Alfred Cohen was born in America and studied at the Art Institute of Chicago. After war service in the USAF, in 1949 he was awarded a foreign travel scholarship that took him to Europe. He continued studying in Paris at L’Academie de la Grande Chaumiere, showing his work in France and Germany. In 1960 Cohen settled in England and had a long series of shows with Roland, Browse and Delbanco. He also had solo exhibitions in Paris, Montreal and Tokyo. His style in France was realist and intimiste, but in the 1960s he moved on to haunting and exuberant studies in a chunky, richly-coloured style in the commedia dell’arte manner. In later life he turned to sparkling, jewel-like landscapes and seascapes. Cohen’s work is in many public collections including Ben Uri Collection, Contemporary Art Society, Nuffield Foundation, Pembroke College in Oxford and in galleries in Rye and in Hull, as well as widely abroad. The Alfred Cohen Foundation continues to promote his work, which continues to be regularly exhibited.



COMBER, Melanie

Melanie Comber - Untitled


Melanie Comber

Melanie Comber studied at Wimbledon and then Chelsea Schools of Art 1990-1994. She was nominated for many awards during and after her time at college and had residencies at the Victoria and Albert Museum and in Rejkavik. Comber had group shows from 1993, most notably recently at the Royal Academy and Cat Street Gallery in Hong Kong, whilst her first solo show was 1995’s Elemental at The Blue Gallery. Fine Art Society, London has given her a series of solo shows in the last few years. Her work, abstractions sometimes teetering on the brink between two and three dimensions, frequently involved sand, natural pigments and other slightly unusual materials. Corporate collections holding her work include Scottish Widows, Hiscox, RBS and Deutschebank.

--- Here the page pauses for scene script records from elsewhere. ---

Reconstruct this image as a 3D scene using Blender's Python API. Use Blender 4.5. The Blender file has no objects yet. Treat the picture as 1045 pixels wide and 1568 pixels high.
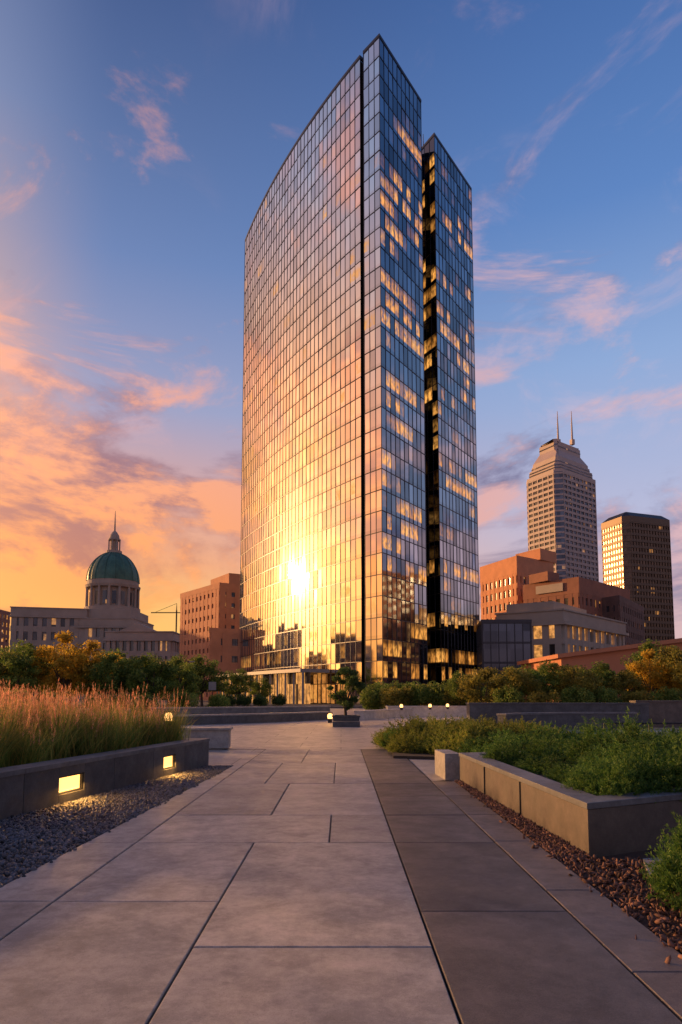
import bpy, math, random
import numpy as np
from mathutils import Vector
random.seed(7); rng=np.random.default_rng(7)
scene=bpy.context.scene
COL=scene.collection
R=math.radians
SUN_AZ=R(60.3); SUN_EL=R(10.2)
SUN=Vector((-math.sin(SUN_AZ)*math.cos(SUN_EL), math.cos(SUN_AZ)*math.cos(SUN_EL), math.sin(SUN_EL)))

# ------------------------------------------------------------ node helpers
class NT:
    def __init__(s,nt): s.nt=nt; nt.nodes.clear()
    def n(s,t,**k):
        nd=s.nt.nodes.new(t)
        for a,b in k.items(): setattr(nd,a,b)
        return nd
    def set(s,sock,v):
        if isinstance(v,bpy.types.NodeSocket): s.nt.links.new(v,sock)
        elif isinstance(v,(tuple,list)) and len(v)==3 and sock.type=='RGBA': sock.default_value=(*v,1)
        else: sock.default_value=v
    def m(s,op,a,b=0.0,c=None,clamp=False):
        nd=s.n('ShaderNodeMath',operation=op,use_clamp=clamp); s.set(nd.inputs[0],a)
        if len(nd.inputs)>1: s.set(nd.inputs[1],b)
        if c is not None: s.set(nd.inputs[2],c)
        return nd.outputs[0]
    def v(s,op,a,b=(0,0,0),scale=None):
        nd=s.n('ShaderNodeVectorMath',operation=op); s.set(nd.inputs[0],a); s.set(nd.inputs[1],b)
        if scale is not None: s.set(nd.inputs['Scale'],scale)
        return nd.outputs['Value'] if op in('DOT_PRODUCT','LENGTH') else nd.outputs[0]
    def mix(s,f,a,b,blend='MIX'):
        nd=s.n('ShaderNodeMix',data_type='RGBA',blend_type=blend); s.set(nd.inputs[0],f); s.set(nd.inputs[6],a); s.set(nd.inputs[7],b)
        return nd.outputs[2]
    def ramp(s,f,stops,interp='LINEAR'):
        nd=s.n('ShaderNodeValToRGB'); s.set(nd.inputs[0],f); cr=nd.color_ramp; cr.interpolation=interp
        while len(cr.elements)<len(stops): cr.elements.new(0.5)
        for e,(p,c) in zip(cr.elements,stops):
            e.position=p; e.color=(*c,1) if isinstance(c,(tuple,list)) else (c,c,c,1)
        return nd.outputs[0]
    def mr(s,v,a,b,c=0.,d=1.,smooth=True):
        nd=s.n('ShaderNodeMapRange'); nd.interpolation_type='SMOOTHSTEP' if smooth else 'LINEAR'
        s.set(nd.inputs[0],v)
        for i,x in enumerate((a,b,c,d)): s.set(nd.inputs[i+1],x)
        return nd.outputs[0]
    def noise(s,vec,scale,detail=4.,rough=.55,dist=0.):
        nd=s.n('ShaderNodeTexNoise'); 
        if vec is not None: s.set(nd.inputs['Vector'],vec)
        nd.inputs['Scale'].default_value=scale; nd.inputs['Detail'].default_value=detail
        nd.inputs['Roughness'].default_value=rough; nd.inputs['Distortion'].default_value=dist
        return nd.outputs[0]
def srgb(r,g,b):
    f=lambda c:(c/255/12.92 if c/255<=.04045 else ((c/255+.055)/1.055)**2.4)
    return (f(r),f(g),f(b))
def newmat(name):
    m=bpy.data.materials.new(name); m.use_nodes=True; t=NT(m.node_tree)
    o=t.n('ShaderNodeOutputMaterial'); p=t.n('ShaderNodeBsdfPrincipled'); t.nt.links.new(p.outputs[0],o.inputs[0])
    return m,t,p,o
def pmat(name,col,rough=.7,metal=0.,var=.25,scale=3.,bump=0.,bscale=40.,island=0.,fine=0.,spec=.5,rvar=0.):
    m,t,p,o=newmat(name)
    pos=t.n('ShaderNodeNewGeometry').outputs['Position']
    n=t.noise(pos,scale,6,.6)
    f=t.mr(n,.3,.7,1-var,1+var,False)
    if island:
        g=t.n('ShaderNodeNewGeometry').outputs['Random Per Island']
        f=t.m('MULTIPLY',f,t.mr(g,0,1,1-island,1+island,False))
    if fine:
        n2=t.noise(pos,scale*40,3,.6); f=t.m('MULTIPLY',f,t.mr(n2,.3,.7,1-fine,1+fine,False))
    c=t.v('SCALE',t.mix(0,col,col),scale=f)
    t.set(p.inputs['Base Color'],c)
    if rvar: t.set(p.inputs['Roughness'],t.mr(n,.3,.7,rough-rvar,rough+rvar,False))
    else: p.inputs['Roughness'].default_value=rough
    p.inputs['Metallic'].default_value=metal; p.inputs['Specular IOR Level'].default_value=spec
    if bump:
        b=t.n('ShaderNodeBump'); b.inputs['Strength'].default_value=bump; b.inputs['Distance'].default_value=.01
        t.set(b.inputs['Height'],t.noise(pos,bscale,5,.65)); t.set(p.inputs['Normal'],b.outputs[0])
    return m
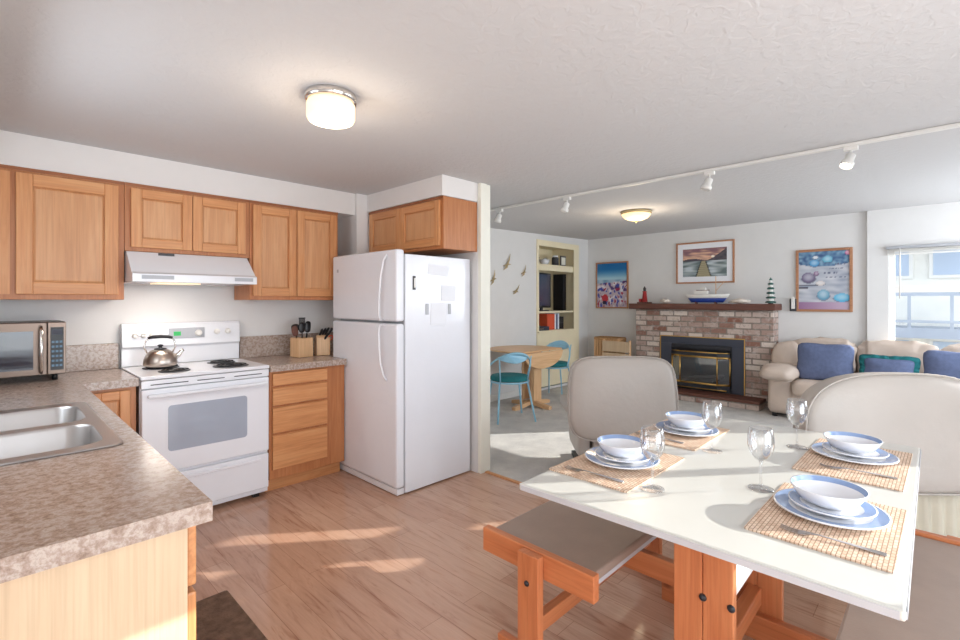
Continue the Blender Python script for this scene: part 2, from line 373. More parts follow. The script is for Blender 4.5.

Arnold Daghani - Self Portrait

Arnold Daghani


Arnold Daghani was born in Suceava, Romania to a German-speaking Jewish family in what was then the borders of the Austro-Hungarian empire. He attended art school in Munich but returned to Romania and work at a publishing house. After escaping a Nazi concentration camp, Daghani painted prodigiously in Romania before emigration to Israel in 1959. He then lived in France 1961-70 and Switzerland 1970-77 before finally settling at Hove, Sussex in the UK.

Daghani – working in an expressionist style – felt an isolated figure artistically and much of his work, as a result of his experiences, dealt with darker subjects and feelings. Even so he did show in prestigious galleries, such as Leicester Galleries, London in its 1961 mixed show ‘Artists of Fame and Promise’, a solo show at Woodstock Gallery, London in 1961 plus a solo show at the Institute of Contemporary Arts (ICA), London in 1970. Despite his perceived isolation, Daghani became increasingly well-known. In addition to exhibitions in Israel, France and Romania, later UK shows included “Arnold Daghani, A relentless spirit in art” at Brighton Polytechnic in 1984 and retrospectives at Barbican Centre and Ben Uri Art Gallery, London in 1992. A tour of his paintings opened in Zurich, Switzerland in 2004 before going on to Germany, Austria and Romania.

The University of Sussex holds the Daghani archives. His work is also held by the Ben Uri Art Gallery in London, the Albertina in Vienna, Yad Vashem in Jerusalem, and the National Gallery of Romania and the Museum of Modern Art in Bucharest. Guildford Cathedral exhibited Station of the Cross in 2014.



Georgi Daskaloff - Approache or Shades of Evening

Georgi Daskaloff


Georgi Daskaloff was born in Sofia, Bulgaria and attended the art school at Sofia University, graduating in 1949. He ‘defected’ to the West in 1960, living in Paris before moving on to New York. Daskaloff painted in the 1960s and 1970s in a pop-art influenced abstracted figurative style using bright colours. He showed widely, having solo exhibitions in Copenhagen, Brussels, New York and Geneva as well as at Galerie Jacques Massol in Paris in 1968 and London’s Ewan Philips Gallery in 1969. Later in his career he specialised more in lithography. Daskaloff’s work is held in a number of public collections including British Museum, Joslyn Memorial Gallery in Omaha and the Metropolitan Museum of Art, New York.